Pictures have been totally random and disconnected. I know. My vision and intentions for this space are always changing, always growing with me. I don't fully remember my thoughts when I initially decided to start this venture, but I do remember at some point during the first year feeling like the blog controlled me rather than the other way around, and at that point I gave myself permission to always let it be whatever I needed it to be at any given time. I come here to preserve memories, to keep myself creative and to share ideas, and to connect and find community. I've been doing this for some 2.5 years or so now! I hope this place has matured with me and continues to reflect me as I grow and settle into my own self. The last several days and weeks have found me doing a lot of verbal (and maybe embarassingly angsty) processing with Alan about my life, usually while I pace around the kitchen and do a decent amount of dramatic hand-gesturing. I jokingly call it a quarter-life crisis, it's really a stirring in my gut, a longing for. . .? I'm not sure? To understand where I fit, what I'm good at, what I want to accomplish? Maybe I'm just restless! Alan says this happens to me every February. I don't remember, but he might be right. Perhaps I just need some fresh air. Or perhaps every February it just gets so absolutely dead and quiet that I'm forced to process my life just a little bit more, in a two month chunk every year. Anyways, as I was waxing on about these things Alan gently reminded me that I'm a mother, and sometimes that is enough. It was a good reminder that I certainly needed. I am not a mother only, but neither am I "only" a mother. In the midst of finding myself thinking, I have no legacy! What will it be? I am reminded that my children are just that.

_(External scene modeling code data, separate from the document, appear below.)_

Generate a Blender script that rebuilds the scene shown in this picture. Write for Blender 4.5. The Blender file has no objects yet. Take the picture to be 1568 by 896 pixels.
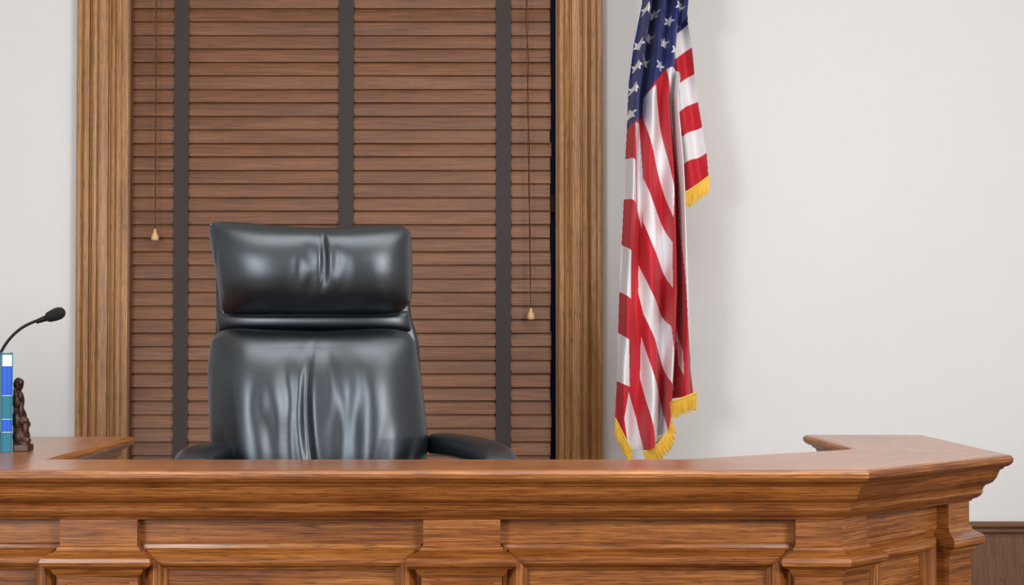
import bpy, bmesh, math, random
import numpy as np
from mathutils import Vector, Matrix
random.seed(7); rng=np.random.RandomState(3)
S=bpy.context.scene
S.view_settings.view_transform='Standard'
COL=S.collection
F=2600.0; CAMZ=1.6; HZ=510.0
def PX(x,y,d): return Vector(((x-784)/F*d, d, CAMZ+(HZ-y)/F*d))
def lin(c):
    return tuple(((v/255)/12.92 if v/255<=.04045 else ((v/255+.055)/1.055)**2.4) for v in c)+(1,)

# ---------------- materials ----------------
def newmat(name):
    m=bpy.data.materials.new(name); m.use_nodes=True
    nt=m.node_tree; b=nt.nodes['Principled BSDF']
    return m,nt,b
def plain(name,rgb,rough=.5,metal=0,bump=0,bscale=200,var=0,coat=0,spec=.5):
    m,nt,b=newmat(name)
    b.inputs['Base Color'].default_value=lin(rgb)
    b.inputs['Roughness'].default_value=rough; b.inputs['Metallic'].default_value=metal
    b.inputs['Coat Weight'].default_value=coat
    b.inputs['Specular IOR Level'].default_value=spec
    tc=nt.nodes.new('ShaderNodeTexCoord')
    n=nt.nodes.new('ShaderNodeTexNoise'); n.inputs['Scale'].default_value=bscale; n.inputs['Detail'].default_value=4
    nt.links.new(tc.outputs['Object'],n.inputs['Vector'])
    if bump:
        bp=nt.nodes.new('ShaderNodeBump'); bp.inputs['Strength'].default_value=bump; bp.inputs['Distance'].default_value=.002
        nt.links.new(n.outputs['Fac'],bp.inputs['Height']); nt.links.new(bp.outputs['Normal'],b.inputs['Normal'])
    if var:
        n2=nt.nodes.new('ShaderNodeTexNoise'); n2.inputs['Scale'].default_value=3
        nt.links.new(tc.outputs['Object'],n2.inputs['Vector'])
        r=nt.nodes.new('ShaderNodeValToRGB')
        a=[max(0,v-var) for v in rgb]; c=[min(255,v+var) for v in rgb]
        r.color_ramp.elements[0].position=.3; r.color_ramp.elements[0].color=lin(a)
        r.color_ramp.elements[1].position=.7; r.color_ramp.elements[1].color=lin(c)
        nt.links.new(n2.outputs['Fac'],r.inputs['Fac']); nt.links.new(r.outputs['Color'],b.inputs['Base Color'])
    return m
def wood(name,dark,mid,light,rough=.35,coat=.3,ring=9.0,pore=.55,tone=.5,contrast=1.0,ringamp=.09):
    m,nt,b=newmat(name); N=nt.nodes; L=nt.links
    uv=N.new('ShaderNodeUVMap'); uv.uv_map='UVMap'
    def mapn(sx,sy,detail,dist=0):
        mp=N.new('ShaderNodeMapping'); mp.inputs['Scale'].default_value=(sx,sy,1)
        L.new(uv.outputs['UV'],mp.inputs['Vector'])
        n=N.new('ShaderNodeTexNoise'); n.inputs['Scale'].default_value=1; n.inputs['Detail'].default_value=detail
        n.inputs['Distortion'].default_value=dist
        L.new(mp.outputs['Vector'],n.inputs['Vector']); return n.outputs['Fac']
    def mth(op,a,bb=None,clamp=False):
        k=N.new('ShaderNodeMath'); k.operation=op; k.use_clamp=clamp
        for i,v in enumerate((a,bb)):
            if v is None: continue
            if isinstance(v,(int,float)): k.inputs[i].default_value=v
            else: L.new(v,k.inputs[i])
        return k.outputs[0]
    big=mapn(1.1,9,2,.2)
    rings=mth('SINE',mth('MULTIPLY',big,ring*6.28))
    rings=mth('MULTIPLY',rings,ringamp*contrast)
    streak=mth('SUBTRACT',mapn(3.0,120,4,.1),.5)
    streak2=mth('SUBTRACT',mapn(8,380,3),.5)
    broad=mapn(.8,5,1)
    v=mth('ADD',mth('MULTIPLY',streak,.55*contrast),mth('MULTIPLY',streak2,1.0*contrast))
    v=mth('ADD',v,rings)
    v=mth('ADD',v,mth('MULTIPLY',mth('SUBTRACT',broad,.5),tone))
    v=mth('ADD',v,.5)
    r=N.new('ShaderNodeValToRGB'); e=r.color_ramp.elements
    e[0].position=.18; e[0].color=lin(dark); e[1].position=.82; e[1].color=lin(light)
    k=e.new(.5); k.color=lin(mid)
    L.new(v,r.inputs['Fac'])
    fine=mapn(22,650,2)
    pr=N.new('ShaderNodeValToRGB'); pr.color_ramp.elements[0].position=.34; pr.color_ramp.elements[0].color=(1-pore,)*3+(1,)
    pr.color_ramp.elements[1].position=.46; pr.color_ramp.elements[1].color=(1,1,1,1)
    L.new(fine,pr.inputs['Fac'])
    mx=N.new('ShaderNodeMix'); mx.data_type='RGBA'; mx.blend_type='MULTIPLY'; mx.inputs[0].default_value=1
    L.new(r.outputs['Color'],mx.inputs[6]); L.new(pr.outputs['Color'],mx.inputs[7])
    L.new(mx.outputs[2],b.inputs['Base Color'])
    bp=N.new('ShaderNodeBump'); bp.inputs['Strength'].default_value=.12; bp.inputs['Distance'].default_value=.001
    L.new(fine,bp.inputs['Height']); L.new(bp.outputs['Normal'],b.inputs['Normal'])
    b.inputs['Roughness'].default_value=rough; b.inputs['Coat Weight'].default_value=coat; b.inputs['Coat Roughness'].default_value=.2
    return m
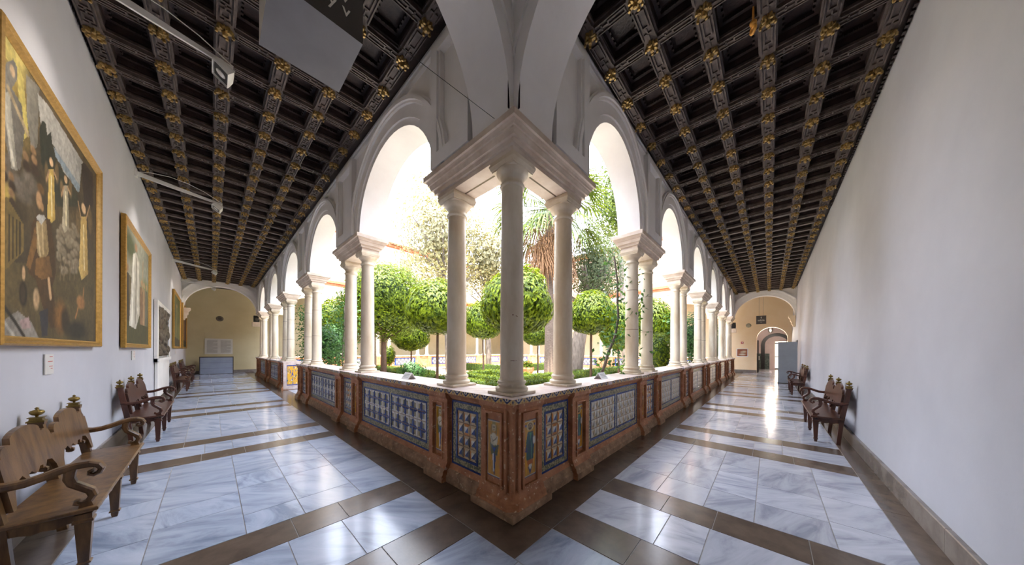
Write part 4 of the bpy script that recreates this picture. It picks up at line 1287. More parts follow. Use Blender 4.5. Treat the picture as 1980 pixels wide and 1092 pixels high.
def wall_yz(px, py):
    """point of the painted wall met by the ray through a photograph pixel"""
    u = (px - CXP) / FPX; v = (HYP + ROLL * (px - CXP) - py) / FPX
    d = fw + rt * u; t = (WL + .035 - CAMX) / d.x
    return CAMY + t * d.y, CAMZ + t * v
def art_pastoral(y0, y1, z0, z1):
    p = Paint(210, 210, '#4d3f29')
    def C(x, y, k):
        px, py = (x * .3663, y * .3663) if k == 1 else (x * .3387, 350 + y * .3387)
        a, b = wall_yz(px, py)
        return ((a - y0) / (y1 - y0), (b - z0) / (z1 - z0))
    def poly(k, pts, c, sh=None): p.poly([C(x, y, k) for x, y in pts], c, sh)
    def ell(k, x, y, rx, ry, c, soft=.3, sh=None):
        a = C(x, y, k); b = C(x + rx, y, k); e = C(x, y - ry, k); p.ell(a[0], a[1], abs(b[0] - a[0]), abs(e[1] - a[1]), c, 0, soft, sh)
    def line(k, pts, w, c): p.line([C(x, y, k) for x, y in pts], w, c)
    p.noise(.35, 7, 1)
    poly(2, [(-60, 450), (200, 470), (330, 520), (530, 420), (530, 920), (-60, 920)], '#5c4c2c', '#4a3f26'); p.noise(.3, 14, 2)
    # glowing sky, grey slope, dark trees
    ell(1, 20, 420, 190, 420, '#a5893f', .8); ell(1, 95, 300, 60, 190, '#cdb765', .8); poly(1, [(0, 130), (60, 260), (120, 420), (150, 720), (110, 760), (90, 420), (0, 260)], '#c9b560')
    poly(1, [(135, 400), (205, 470), (195, 780), (165, 800), (140, 620)], '#8d8678', '#6a6458'); poly(1, [(195, 500), (250, 560), (440, 870), (425, 900), (415, 1015), (330, 905), (285, 780), (215, 700)], '#aaa59b', '#8f8b84')
    poly(1, [(280, 780), (420, 985), (410, 1020), (290, 830)], '#7f8a90'); poly(1, [(205, 690), (220, 640), (238, 655), (246, 720), (265, 700), (275, 780), (300, 860), (400, 1020), (420, 1092), (300, 1092), (215, 860)], '#2a2b1e', '#3a3826')
    poly(1, [(425, 870), (440, 860), (485, 920), (488, 1092), (440, 1092)], '#33261c')
    # clouds
    for x, y, r in ((30, 900, 60), (20, 980, 60), (120, 1010, 62), (160, 970, 50), (60, 870, 40)): ell(1, x, y, r, r * 1.2, '#6d6152', .5, '#a3998a')
    ell(1, 40, 1030, 45, 90, '#c0a452', .7)
    for x, y in ((60, 935), (135, 830), (175, 800), (60, 1020), (20, 880), (180, 850)): ell(1, x, y, 18, 28, '#8f6d48', .4, '#c9a377'); ell(1, x + 4, y + 52, 24, 36, '#3d2b1d', .4)
    # hooded figure above
    poly(1, [(2, 420), (30, 345), (68, 322), (90, 370), (88, 430), (62, 475), (112, 560), (128, 700), (108, 900), (60, 880), (30, 760), (0, 650)], '#8d867a', '#5a5248')
    poly(1, [(28, 500), (50, 480), (60, 600), (78, 780), (92, 905), (58, 890), (44, 700)], '#c9c1ae', '#8c8474'); ell(1, 64, 385, 16, 34, '#cdae88', .3); line(1, [(40, 470), (95, 600), (145, 715)], .012, '#b9a27c'); line(1, [(20, 480), (34, 640), (70, 870)], .012, '#d8d0bd')
    # fence
    poly(2, [(-20, 110), (40, 90), (135, 250), (135, 400), (40, 500), (-20, 520)], '#7a6434'); [poly(2, [(50 + 20 * i, 190 + 12 * i), (60 + 20 * i, 200 + 12 * i), (60 + 20 * i, 452 - 14 * i), (50 + 20 * i, 462 - 14 * i)], '#3a2d18') for i in range(4)]; poly(2, [(-10, 150), (30, 160), (30, 480), (-10, 500)], '#2f2616')
    # flock
    rg = random.Random(4)
    for i in range(60):
        x, y = 330 + rg.uniform(0, 110), 250 + rg.uniform(0, 270); ell(2, x, y, 17, 22, '#7d6f58', .5, '#cbbd9f')
    for x in (345, 365, 400, 425): line(2, [(x, 470), (x - 3, 560)], .006, '#6a5a42')
    # angels
    def angel(x, y, s, c, sh):
        ell(2, x - 26 * s, y - 60 * s, 13 * s, 70 * s, '#6b5636', .4); ell(2, x + 30 * s, y - 60 * s, 13 * s, 70 * s, '#6b5636', .4)
        poly(2, [(x - 14 * s, y - 80 * s), (x + 14 * s, y - 80 * s), (x + 18 * s, y + 40 * s), (x + 22 * s, y + 190 * s), (x - 8 * s, y + 220 * s), (x - 22 * s, y + 170 * s), (x - 16 * s, y + 40 * s)], c, sh)
        ell(2, x, y - 118 * s, 12 * s, 26 * s, '#d0aa80', .3); line(2, [(x - 12 * s, y - 70 * s), (x - 26 * s, y - (150 if s > 1.1 else 20) * s)], .008, '#a98660'); line(2, [(x + 12 * s, y - 70 * s), (x + 28 * s, y - (130 if s > 1.1 else 30) * s)], .008, '#a98660'); line(2, [(x, y - 40 * s), (x + 4 * s, y + 170 * s)], .006, '#efe0b0')
    angel(290, 20, 1.05, '#d8b861', '#a3803c'); angel(372, 100, .9, '#b9ab8e', '#7f725a'); angel(474, 300, 1.2, '#cfae66', '#98793c')
    # shepherd on one knee
    poly(2, [(180, 250), (212, 185), (285, 220), (312, 400), (318, 520), (300, 600), (330, 830), (290, 835), (240, 700), (205, 560), (160, 520)], '#54391c', '#3a2814'); poly(2, [(200, 255), (150, 480), (172, 505), (215, 350)], '#7a5528'); poly(2, [(205, 230), (262, 225), (278, 400), (245, 480), (212, 400)], '#ab9166', '#7f6840'); poly(2, [(205, 440), (280, 425), (300, 545), (240, 560), (200, 530)], '#80592a', '#5a3e1e')
    line(2, [(210, 250), (228, 420)], .008, '#cdb58a'); line(2, [(240, 250), (246, 410)], .008, '#c2a97c'); poly(2, [(204, 208), (235, 250), (260, 215), (250, 195), (215, 192)], '#b9b5aa'); ell(2, 222, 110, 19, 56, '#b18a60', .3); ell(2, 232, 48, 24, 34, '#6b4c26', .4); ell(2, 240, 150, 10, 30, '#a67f55', .4)
    ell(2, 136, 525, 11, 50, '#c9a277', .4); ell(2, 134, 640, 26, 88, '#241b11', .3); ell(2, 132, 640, 16, 62, '#3b2d1c', .4); line(2, [(278, 560), (288, 660)], .014, '#c9a277'); ell(2, 208, 670, 20, 70, '#b3926a', .4, '#d2b68e'); poly(2, [(225, 740), (275, 720), (272, 880), (240, 880)], '#2e2d33'); ell(2, 345, 770, 42, 120, '#7c5426', .6); ell(2, 372, 790, 30, 90, '#2f2312', .5)
    # dog, bundle, crook
    ell(2, 460, 690, 26, 45, '#96683a', .4, '#b98a50'); line(2, [(445, 720), (430, 775)], .009, '#96683a'); line(2, [(470, 700), (476, 610)], .008, '#96683a'); ell(2, 440, 850, 70, 70, '#231f15', .5)
    poly(2, [(-20, 830), (60, 760), (105, 735), (180, 800), (222, 892), (-20, 892)], '#7d766b', '#9c948a'); poly(2, [(110, 790), (165, 770), (180, 830), (130, 840)], '#a38883'); line(2, [(30, 800), (90, 890)], .008, '#b5ada0'); line(2, [(-20, 700), (8, 680), (40, 730), (90, 800), (140, 880)], .010, '#1f170e')
    p.noise(.22, 60, 3); p.noise(.15, 120, 9)
    return p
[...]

I have other passions, other goals, and perhaps I will be remembered for other things as well, but I refuse to accept that voice that says that the work of being a mother is somehow "less than", or that children are not a worthy legacy. I'm not the first to say this, but since I still struggle with feeling it, perhaps it needed repeating.

So that is where my mind has been, in this deepest, darkest end of winter, and I am finding beauty in snapshots, which is being reflected here. I can hardly believe that in 4 months time this space will be bursting forth with verdant garden pictures, and surely my heart and mind will bend into summer and this space will be just what I need and will reflect that, too.